Elizabeth Scripturient (the delinquent, ecumenical (hermionesviolin) wrote,
Elizabeth Scripturient (the delinquent, ecumenical
hermionesviolin

Potential 4th course for next semester.

[Votes or other thoughts are welcome. You have until 8am Eastern Time, Monday, April 14, 2003.]

ARH 101 (Frazer Ward) MW 9-10:20
Approaching the Body
The art, architecture and popular culture of different societies and historical periods have fantasized, described, implied, performed, repressed, even banished the human body, in widely divergent ways. What do these different approaches tell us, about the body itself, and about the artistic, historical and cultural contexts in which it emerges? Focusing on a series of case studies drawn from a range of contexts, from the medieval to the contemporary, and seeking appropriate methods of visual analysis, we will listen to what the body has to tell us.

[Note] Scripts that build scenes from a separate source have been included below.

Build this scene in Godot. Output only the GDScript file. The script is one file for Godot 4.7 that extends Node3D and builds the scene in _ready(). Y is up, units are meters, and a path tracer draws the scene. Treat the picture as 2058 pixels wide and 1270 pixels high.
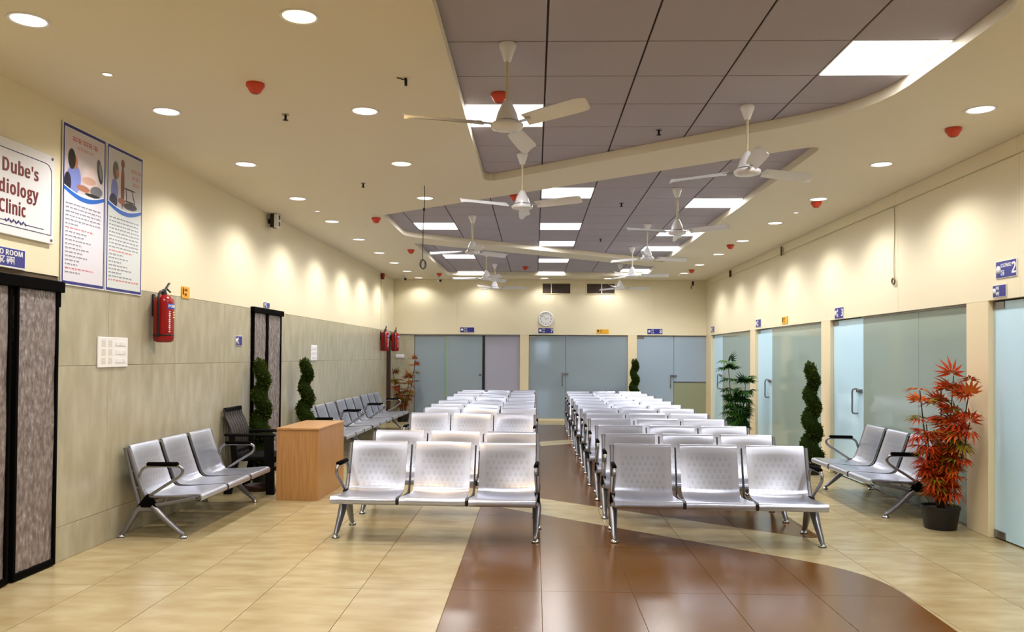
extends Node3D
# Hospital waiting hall: rows of silver benches, glass partitions, coffered ceiling with fans. Units are metres, the camera looks along -Z.

const CEIL := 3.3275      # underside of the plaster ceiling
const TILE := 3.4025      # underside of the recessed tiles
const BACK := 19.1        # depth of the back wall
const HEAD := 2.03        # underside of the headers over the glass
const NTH := ["first", "second", "third", "fourth", "fifth", "sixth", "seventh", "eighth", "ninth", "tenth", "eleventh", "twelfth", "thirteenth", "fourteenth"]
var M := {}
var used := {}
var rng := RandomNumberGenerator.new()


func _ready() -> void:
	rng.seed = 7
	setup_view()
	materials()
	build_shell()
	build_ceiling()
	build_floor()
	build_left_wall()
	build_right_wall()
	build_back_wall()
	build_lamps()
	build_fans()
	build_benches()
	build_desk_and_chair()
	build_plants()
	build_signs()
	build_ceiling_devices()
	build_wall_devices()


func setup_view() -> void:
	var cam := Camera3D.new()
	cam.name = "camera"
	add_child(cam)
	cam.position = Vector3(0, 1.5293, 0)
	cam.rotation = Vector3(0.0166, 0.0278, 0.0066)
	var near := 0.05
	cam.set_frustum(near * 1270.0 / 1630.2, Vector2(0, near * 52.9 / 1630.2), near, 100.0)
	cam.current = true
	var env := Environment.new()
	env.background_mode = Environment.BG_SKY
	var sky := Sky.new()
	var ps := ProceduralSkyMaterial.new()
	ps.sky_top_color = Color(0.35, 0.55, 0.85)
	ps.sky_horizon_color = Color(0.78, 0.86, 0.95)
	ps.ground_bottom_color = Color(0.35, 0.33, 0.3)
	ps.ground_horizon_color = Color(0.6, 0.62, 0.62)
	ps.sky_energy_multiplier = 2.5
	sky.sky_material = ps
	env.sky = sky
	env.tonemap_mode = Environment.TONE_MAPPER_LINEAR
	env.tonemap_exposure = 1.12
	env.sdfgi_enabled = true
	env.ssao_enabled = true
	env.ssil_enabled = true
	var we := WorldEnvironment.new()
	we.name = "world"
	we.environment = env
	add_child(we)


const PANEL_E := 2.0
const SPOT_E := 2.3
const WHITE_LAMP := Color(1.0, 0.985, 0.965)
const WARM_LAMP := Color(1.0, 0.83, 0.6)


# ------------------------------------------------------------------ helpers

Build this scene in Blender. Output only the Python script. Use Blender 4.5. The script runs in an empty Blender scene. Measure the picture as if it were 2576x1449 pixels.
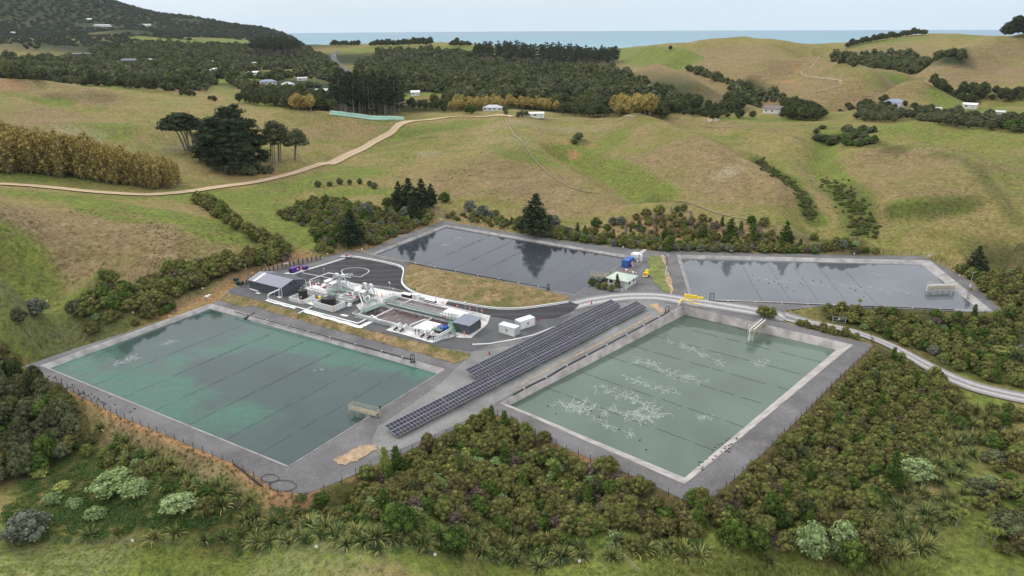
import bpy, bmesh, math, random
import numpy as np
from mathutils import Vector, Matrix
from mathutils.geometry import delaunay_2d_cdt

PI = math.pi
rad = math.radians
SC = bpy.context.scene
COL = SC.collection
rng = np.random.default_rng(7)
random.seed(7)

# ------------------------------------------------------------------ camera model
# design coordinates: points measured on a 2576 x 1449 survey of the site, turned into metres
FW, FH, FPX = 2576.0, 1449.0, 1860.0
CAM_H = 78.0
PITCH = math.atan((FH / 2 - 60.0) / FPX)
ROLL = rad(0.34)

def ray(px, py):
    u = (px - FW / 2) / FPX
    v = (FH / 2 - py) / FPX
    u, v = u * math.cos(ROLL) + v * math.sin(ROLL), -u * math.sin(ROLL) + v * math.cos(ROLL)
    return np.array([u, math.cos(PITCH) + v * math.sin(PITCH), -math.sin(PITCH) + v * math.cos(PITCH)])

def PZ(px, py, z=0.0):
    d = ray(px, py)
    t = (z - CAM_H) / d[2]
    return np.array([d[0] * t, d[1] * t, z])

def PD(px, py, D):
    d = ray(px, py)
    t = D / math.hypot(d[0], d[1])
    return np.array([d[0] * t, d[1] * t, CAM_H + d[2] * t])

cam_d = bpy.data.cameras.new('camera')
cam = bpy.data.objects.new('camera', cam_d)
COL.objects.link(cam)
cam.location = (0, 0, CAM_H)
fwd = ray(FW / 2, FH / 2); fwd = fwd / np.linalg.norm(fwd)
R = Matrix.Rotation(PI / 2 - PITCH, 4, 'X') @ Matrix.Rotation(-ROLL, 4, 'Z')
cam.matrix_world = Matrix.Translation((0, 0, CAM_H)) @ R
cam_d.sensor_width = 36.0
cam_d.lens = FPX / FW * 36.0
cam_d.clip_start = 1.0
cam_d.clip_end = 60000.0
SC.camera = cam

# ------------------------------------------------------------------ heights
class TPS:
    def __init__(self, P, Z, smooth=0.0):
        self.P = np.asarray(P, float); n = len(P)
        K = self.k(self.P, self.P) + smooth * np.eye(n)
        A = np.zeros((n + 3, n + 3)); A[:n, :n] = K
        A[:n, n] = 1; A[:n, n + 1:] = self.P; A[n, :n] = 1; A[n + 1:, :n] = self.P.T
        b = np.zeros(n + 3); b[:n] = Z
        self.w = np.linalg.solve(A, b)
    def k(self, a, b):
        r2 = ((a[:, None, :] - b[None, :, :]) ** 2).sum(-1)
        return np.where(r2 > 1e-12, 0.5 * r2 * np.log(np.maximum(r2, 1e-12)), 0.0)
    def __call__(self, Q):
        Q = np.asarray(Q, float); out = np.empty(len(Q)); n = len(self.P)
        for i in range(0, len(Q), 20000):
            q = Q[i:i + 20000]
            out[i:i + 20000] = self.k(q, self.P) @ self.w[:n] + self.w[n] + q @ self.w[n + 1:]
        return out

# raised platform of ponds, yards and roads (px, py, z)
PLAT = [(62,921,0),(300,842,0),(548,760,0),(143,966,0),(293,1043,0),(440,1105,0),(587,1166,0),(693,1233,0),(767,1243,0),(859,1209,0),
 (1009,1143,0),(1179,1063,0),(1252,1044,0),(1425,1129,0),(1580,1190,0),(1717,1256,0),(1801,1246,0),(1924,1136,.1),(2000,1060,.2),(2087,973,.4),(2190,868,.7),
 (107,921,0),(530,766,0),(1117,930,0),(725,1172,0),(666,782,0),(770,812,0),(873,841,0),(980,871,0),(1086,899,0),(1142,916,.1),
 (575,739,1.5),(575,730,1.5),(605,720,1.5),(668,685,1.5),(740,667,1.5),(805,651,1.5),(872,636,1.5),(670,762,1.5),(793,796,1.5),(912,827,1.5),(1000,849,1.5),(1086,869,1.4),(1150,884,1.2),(1190,892,1.0),
 (700,730,1.5),(800,690,1.5),(900,700,1.5),(800,760,1.5),(1000,750,1.5),(950,800,1.5),(1100,800,1.5),(1200,820,1.5),(1230,785,1.6),(900,660,1.5),
 (1010,672,1.5),(1000,700,1.5),(1040,733,1.5),(1122,757,1.5),(1192,770,1.6),(1292,777,1.8),(1359,772,2.0),(1432,759,2.1),(1560,743,2.2),(1640,740,2.2),(1680,700,2.1),(1690,650,2.0),
 (930,640,2.2),(1122,564,2.2),(1590,645,2.2),(1447,743,2.2),(1030,664,2.2),(1150,690,2.3),(1250,708,2.4),(1350,726,2.4),(912,633,2.2),(1105,561,2.2),(1122,556,2.2),(1240,577,2.2),(1359,598,2.2),(1500,617,2.2),(1642,633,2.1),
 (1706,643,2.0),(2020,648,2.0),(2335,655,2.0),(2495,783,2.0),(2120,772,2.0),(1740,757,2.0),(1717,634,2.0),(2317,645,2.0),(2352,659,2.0),(2440,710,2.0),(2517,781,2.0),
 (1187,880,1.2),(1300,870,1.3),(1450,812,1.8),(1640,752,2.1),(1715,770,1.6),(1160,950,.4),(1000,1090,0),(1150,1010,.1),(1300,962,.3),(1420,900,.6),(1500,852,.9),(1620,790,1.3),(1268,1012,.2),(1722,1216,0),(2140,868,.5),
 (1914,795,1.4),(2084,843,.8),(1830,770,1.7),(1400,950,.2),(1560,870,.8),(1984,790,1.6)]
PP = [PZ(*p) for p in PLAT]
# straight edges: pad rim, toe of the batter, pond lips
for L_ in ([(575,739,1.5),(670,762,1.5),(793,796,1.5),(912,827,1.5),(1000,849,1.5),(1086,869,1.4),(1150,884,1.2)], [(600,728,1.5),(700,752,1.5),(820,785,1.5),(940,815,1.5),(1060,842,1.45),(1150,862,1.3)], [(612,774,0),(666,782,0),(770,812,0),(873,841,0),(980,871,0),(1086,899,0),(1142,916,.1)], [(107,921,0),(530,766,0)], [(530,766,0),(1117,930,0)], [(1117,930,0),(725,1172,0)], [(725,1172,0),(107,921,0)],
           [(932,639,2.2),(1122,566,2.2)], [(1122,566,2.2),(1590,646,2.2)], [(932,639,2.2),(1446,742,2.2)], [(1446,742,2.2),(1590,646,2.2)], [(1704,642,2),(2338,656,2)], [(2338,656,2),(2496,784,2)], [(2496,784,2),(1738,757,2)], [(1262,1015,.2),(1715,771,1.6)], [(1715,771,1.6),(2143,868,.5)], [(2143,868,.5),(1722,1217,0)], [(1722,1217,0),(1262,1015,.2)]):
    W_ = [PZ(*q) for q in L_]
    for a_, b_ in zip(W_[:-1], W_[1:]):
        n_ = max(1, int(np.linalg.norm(b_ - a_) / 5))
        for k_ in range(n_ + 1):
            p_ = a_ + (b_ - a_) * k_ / n_
            if min(np.hypot(*(p_ - q)[:2]) for q in PP) > 2.0: PP.append(p_)
PP = np.array(PP)
tps_p = TPS(PP[:, :2] / 100.0, PP[:, 2], 1e-5)
BOUND = [(62,921),(180,880),(300,842),(430,800),(548,758),(566,738),(575,729),(605,719),(668,683),(740,664),(805,649),(872,631),(892,634),(915,632),(1000,597),(1105,560),(1122,556),(1240,577),(1359,597),(1500,616),(1642,632),(1717,633),(2020,639),(2317,644),(2352,658),(2440,706),(2517,779),(2518,783),(2451,786),(2290,778),(2134,771),(2060,772),(1990,780),
 (1940,790),(1955,806),(2084,841),(2190,865),(2194,873),(2140,922),(2087,973),(2005,1058),(1924,1136),(1860,1195),(1801,1246),(1760,1262),(1717,1256),(1580,1193),(1425,1129),(1330,1083),(1252,1044),(1179,1063),(1095,1104),(1009,1143),(930,1178),(859,1209),(800,1232),(767,1243),(693,1233),(640,1196),(587,1166),(440,1105),(293,1043),(210,1000),(143,966),(90,940)]
def hp_px(px, py):
    """point of the platform surface seen at (px, py)"""
    z = 1.0
    for _ in range(12):
        p = PZ(px, py, z)
        z2 = float(tps_p(np.array([[p[0] / 100, p[1] / 100]]))[0])
        if abs(z2 - z) < 1e-4: break
        z = z2
    return PZ(px, py, z)
BW = np.array([hp_px(*b)[:2] for b in BOUND])

def inside(poly, Q):
    x, y = Q[:, 0], Q[:, 1]; c = np.zeros(len(Q), bool); n = len(poly)
    for i in range(n):
        x1, y1 = poly[i]; x2, y2 = poly[(i + 1) % n]
        if y1 == y2: continue
        m = ((y1 > y) != (y2 > y)) & (x < (x2 - x1) * (y - y1) / (y2 - y1) + x1)
        c ^= m
    return c

def seg_dist(pts, Q, closed=False):
    n = len(pts); d = np.full(len(Q), 1e9)
    for i in range(n if closed else n - 1):
        a = pts[i]; b = pts[(i + 1) % n]; ab = b - a; L = ab @ ab
        if L < 1e-12: continue
        t = np.clip(((Q - a) @ ab) / L, 0, 1)
        d = np.minimum(d, np.hypot(*(Q - (a + t[:, None] * ab)).T))
    return d

# natural ground: (px, py, z)
TZ = [(0,1449,-6.5),(600,1449,-6.5),(1288,1449,-6.5),(1900,1449,-6.5),(2576,1449,-6.5),(0,1380,-6),(600,1380,-6),(1288,1400,-6),(1900,1420,-6),(2576,1350,-5.5),
 (300,1250,-5),(700,1300,-4.5),(900,1300,-5),(1300,1280,-5),(1150,1160,-3),(1300,1130,-2.5),(1500,1230,-3.5),(1700,1320,-4.5),(2000,1200,-3.5),(2150,1050,-3),(2300,1000,-3.5),(2260,890,-2),(2500,1150,-4.5),(2576,1000,-4),(2400,900,-3),(2300,810,-1),(2100,800,0),(2500,700,0),(2576,700,-.5),(2576,850,-2.5),(2440,660,1),
 (30,1000,-3.5),(0,1200,-6),(100,1100,-5),(200,1060,-3.5),(400,1150,-3),(600,1240,-2.5),(0,920,-2.5),(100,870,-1.5),(0,800,-.5),(200,820,-.3),(150,770,0),(400,770,.5),(300,740,1.5),(480,720,2),(560,700,3),(620,675,3.5),(720,640,3.5),(800,632,3),(890,610,3),(1000,575,2.7),(1080,550,3),
 (1250,565,3.2),(1400,590,2.6),(1560,610,2.4),(1750,618,2.4),(2050,632,2),(2300,636,1.6),(2150,612,2.0),(2380,640,1.2),(-300,1000,-4),(2876,1000,-4),(2876,1449,-6.5),(-300,1449,-6.5),(2876,800,-1),(-300,800,0),(-600,1449,-7),(3176,1449,-7),(600,1700,-7),(2000,1700,-7)]
TD = [(0,700,222),(250,680,236),(400,650,252),(550,640,262),(0,600,272),(250,580,286),(450,590,280),(620,590,275),(0,500,330),(200,512,323),(400,542,306),(560,575,286),(150,480,352),(0,465,364),(380,488,350),(500,480,352),(640,500,335),
 (0,430,386),(200,440,384),(430,474,358),(590,440,388),(100,330,530),(300,330,520),(450,340,500),(0,260,640),(200,270,630),(0,207,765),(200,224,725),(300,240,700),(430,262,650),(560,264,630),(700,268,610),(830,287,562),
 (700,445,386),(850,405,430),(950,350,492),(1050,303,548),(800,470,352),(900,450,372),(700,360,460),(850,340,500),(750,560,289),(900,560,285),(1000,540,297),(850,500,328),
 (1288,533,314),(1500,552,303),(1690,525,299),(1600,528,300),(1760,485,338),(1850,540,300),(1960,560,290),(2130,603,272),(1450,540,312),(1150,520,318),
 (1100,450,378),(1250,402,404),(1150,425,392),(1380,420,396),(1250,480,338),(1280,365,466),(1300,310,545),(1290,291,582),(1430,380,440),(1480,405,418),(1550,455,366),(1620,490,338),(1700,395,410),(1600,350,480),(1850,450,366),(1780,420,388),(1980,505,322),(2150,540,306),(2150,592,281),(2030,510,322),
 (2060,430,384),(2050,350,482),(1920,400,418),(2350,395,420),(2250,420,400),(2450,500,338),(2300,520,320),(2576,450,374),(2576,600,277),(2400,600,279),(2300,300,566),(2576,330,520),(2450,310,552),(1600,300,572),(1750,275,640),(1900,290,612),(2100,290,608),(2050,310,560),
 (1450,283,640),(1250,262,690),(1000,283,625),(1000,250,700),(1200,230,800),(1400,200,920),(1300,168,1150),(900,182,1010),(860,130,1500),(1150,123,1850),(950,123,1900),(1500,165,1150),(1550,150,1300),
 (1620,125,1750),(1850,117,1720),(1720,122,1800),(2080,125,1650),(2200,106,1560),(2330,87,1520),(2576,92,1430),(2430,88,1480),(2100,165,1150),(2300,150,1200),(1800,172,1060),(1680,165,1100),(1720,225,800),(1950,205,900),(2020,172,1000),(2150,218,800),(2300,248,720),(2450,255,715),(2450,195,900),(2520,150,1040),(2576,205,850),(2576,262,690),(2150,268,690),(1860,245,760),(1600,215,850),(1900,150,1250),(2250,190,980),(2330,215,860),
 (100,183,1050),(300,205,860),(500,222,790),(700,245,720),(600,190,950),(800,160,1200),(300,150,1320),(60,118,1500),(0,140,1350),(250,88,1900),(500,112,1750),(600,95,2050),(700,105,2150),(140,110,1600),(330,75,1960),(420,90,1950),
 (273,2,3500),(120,-45,3550),(0,-110,3600),(0,45,2500),(150,52,2550),(383,33,3300),(433,44,3200),(483,46,3100),(567,61,2980),(600,69,2900),(683,80,2700),(733,95,2600),(755,106,2560),(480,80,2500),(-300,-200,3600),(-300,150,1300),(-300,300,560),(-300,600,272),(2876,100,1400),(2876,300,560),(2876,600,277)]
pts = [PZ(*p) for p in TZ] + [PD(*p) for p in TD]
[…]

CLT 229 (Ann Jones) MW 9-10:20
The Renaissance Gender Debate
In "La Querelle des Femmes" medieval and Renaissance writers (1350-1650) took on misogynist ideas from the ancient world and early Christianity: woman as failed man, irrational animal, fallen Eve. Writers debated women's sexuality (insatiable or purer then men's?), marriage (the hell of nagging wives or the highest Christian state?), women's souls (nonexistent or subtler than men's?), female education (a waste of time or a social necessity?). Brief study of the social and cultural changes fuelling the polemic; analysis of the many literary forms it took, from Chaucer's Wife of Bath to Shakespeare's Taming of the Shrew, women scholars' dialogues such as Moderata Forte's The Worth of Women, and pamphlets from the popular press. Some attention to the battle of the sexes in the visual arts. Recommended: a previous course in classics, medieval or Renaissance studies or women's studies.

ECO 150 (Lewis Davis) MWF 9-9:50
Introductory Microeconomics
How and how well do markets work? What should government do in a market economy? How do markets set prices, determine what will be produced, and decide who will get the goods? We consider important economic issues including preserving the environment, free trade, taxation, (de)regulation, and poverty.

ECO 153 (Randall Bartlett) MWF 9-9:50
Introductory Macroeconomics
An examination of current macroeconomic policy issues, including the short and long-run effects of budget deficits and surpluses, the determinants of economic growth, causes and effects of inflation, and the effects of high trade deficits. The course will focus on what, if any, government (monetary and fiscal) policies should be pursued in order to achieve low inflation, full employment, high economic growth, and rising real wages.